Please refer the image.
How to figure out the angle $α = \widehat{C_{l}E_{init}C_{r}}$ with only the following information
$d_{ClCr} = R_{E_{l}min} + R_{E_{init}r}$
The lines $E_{init}C_{r}$ and $E_{init}D$ are perpendicular.
$R_{E_{init}r}$ and $C_{r}$ are unknown and will be deduced with the help of $α$.
$C_{l}$, $R_{El_{min}}$, $ψ$, $d_{C_{l}E_{init}}$ are known.
Let's call $R_{E_{\text{init}r}}$ simply $R_1$ and the other $R$ simply $R_2$; let's call $E_\text{init}$ simply $E_1$. To be consistent, we then relabel $C_r$ as $C_1$, and $C_\ell$ as $C_2$. So the idea is that we rotate $E_1$ about $C_1$ until it reaches a point $E_2$ on the line $C_1C_2$. Then we rotate $E_2$ about $C_2$ until it reaches $E$.

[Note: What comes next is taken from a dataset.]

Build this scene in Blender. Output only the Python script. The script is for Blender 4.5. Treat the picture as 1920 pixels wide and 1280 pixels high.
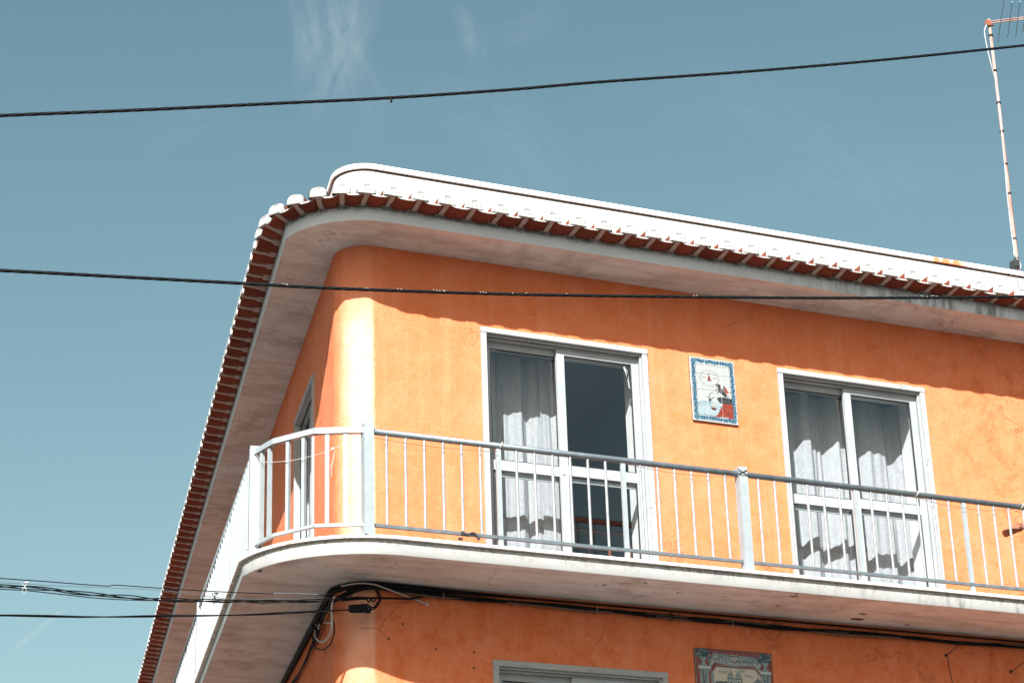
import bpy, bmesh, math, random
import numpy as np
from mathutils import Vector, Matrix
random.seed(7)
R_ = math.radians
for o in list(bpy.data.objects): bpy.data.objects.remove(o)
SC = bpy.context.scene
COL = SC.collection
PI = math.pi

# ------------------------------------------------------------------ camera
CAM = Vector((-5.4194, -15.5076, -4.4096))
YAW, PITCH, ROLL, FPX = 0.42200, 0.38914, -0.03300, 4077.13
def cam_axes():
    cy, sy, cp, sp = math.cos(YAW), math.sin(YAW), math.cos(PITCH), math.sin(PITCH)
    f = Vector((sy*cp, cy*cp, sp)); r = Vector((cy, -sy, 0)); u = r.cross(f)
    cr, sr = math.cos(ROLL), math.sin(ROLL)
    return cr*r + sr*u, -sr*r + cr*u, f
CR, CU, CF = cam_axes()
cd = bpy.data.cameras.new('camera'); cam = bpy.data.objects.new('camera', cd); COL.objects.link(cam)
cd.sensor_width = 36; cd.lens = FPX*36/1920; cd.clip_end = 20000; cd.clip_start = .1
m = Matrix((CR, CU, -CF)).transposed().to_4x4(); m.translation = CAM
cam.matrix_world = m
SC.camera = cam

# ------------------------------------------------------------------ light
SUN_EL = math.atan2(1, math.hypot(.665, .935))
SUN_ROT = math.atan2(-.665, -.935)
W = bpy.data.worlds.new('World'); SC.world = W; W.use_nodes = True
wn, wl = W.node_tree.nodes, W.node_tree.links
bg = wn['Background']
sky = wn.new('ShaderNodeTexSky'); sky.sky_type = 'NISHITA'; sky.sun_disc = False
sky.sun_elevation = SUN_EL; sky.sun_rotation = SUN_ROT
sky.air_density = 1.0; sky.dust_density = 2.2; sky.ozone_density = 1.0
hsv = wn.new('ShaderNodeHueSaturation'); hsv.inputs['Saturation'].default_value = .58; hsv.inputs['Hue'].default_value = .475
wl.new(sky.outputs[0], hsv.inputs['Color'])
tint = wn.new('ShaderNodeMix'); tint.data_type = 'RGBA'; tint.blend_type = 'MULTIPLY'; tint.inputs[0].default_value = 1
tint.inputs[7].default_value = (.70, .83, .86, 1)
wl.new(hsv.outputs[0], tint.inputs[6])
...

$R_2$ is known. $C_1C_2=d$ is known, so $R_1=d-R_2$.
We are told that $E_1D_1$ is perpendicular to the radius $C_1E_1$. In other words it is a tangent to the circle centre $C_1$. So the angle between $C_2E_1$ and the tangent at $E_1$ is $\psi$, which is known.
Hence $\angle C_2E_1C_1=\alpha=90^o+\psi$. That is apparently all that the OP requires.
But pressing on a little: $C_2E_1=d_2$ is known. But we need to know $\angle C_1C_2E_1$. Then the triangle $C_1C_2E_1$ is determined and we can find $\angle EC_2E_2$ and $\angle E_1CE_2$.
Addid later.
@HarshaUmapath You now say $R_1$ is unknown. That does not affect the angle $\alpha$, but it does mean that the configuration is not determined, because there is no way of knowing the position of $C_1$ on the line $E_1C_1$.